Ok, now I’m humming Paul Simon tunes… This is another of my favorites for the images he paints:
Let us be lovers, we’ll marry our fortunes together
I’ve got some real estate here in my bag
So we bought a pack of cigarettes, and Mrs. Wagner pies
And we walked off to look for America
Cathy, I said, as we boarded a Greyhound in Pittsburg
Michigan seems like a dream to me now
It took me four days to hitchhike from Saginaw
And I’ve come to look for America
Laughin’ on the bus, playing games with the faces
She said the man in the gaberdine suit was a spy
I said be careful, his bowtie is really a camera
Toss me a cigarette, I think there’s one in my raincoat
We smoked the last one an hour ago
So I looked at the scenery, she read her magazine
And the moon rose over an open field
Cathy, I’m lost, I said, though I knew she was sleeping
I’m empty and I’m aching and I don’t know why
Countin’ the cars on the New Jersey turnpike
They’ve all come to look for America, all come to look for America
Countin’ the cars on the New Jersey turnpike
They’ve all come to look for America, all come to look for America
All come to look for America
I’m a big fan of theirs , too.
Love that song!
One of my favorites too!
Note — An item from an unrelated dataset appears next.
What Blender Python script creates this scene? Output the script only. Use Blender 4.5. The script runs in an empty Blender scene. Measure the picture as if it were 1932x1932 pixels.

However, I bet the other passengers on the bus, especially dude with the bowtie, were relieved when they finally shut up, stared at the scenery and read a magazine. Crazy damn hippies.
Warren Zevon with the alliteration award, however: “Little old lady got mutilated late last night”
How many songwriters both rejoiced and gnashed their teeth in envy over that one?
Charles Dickens, in “Hard Times” had so many!
To this Observatory, then–a stern room, with a deadly statistical clock in it, which measured every second with a beat like a rap upon a coffin lid.
Great image, with easily imagined sound built right in!
Actor Sterling Hayden was quite a writer as well, speaking of the cabins in his schooner facing each other with the averted eyes of closed doors.
How much emotion, how much untold story, lies in those few words? Great example, Kenyon; thanks.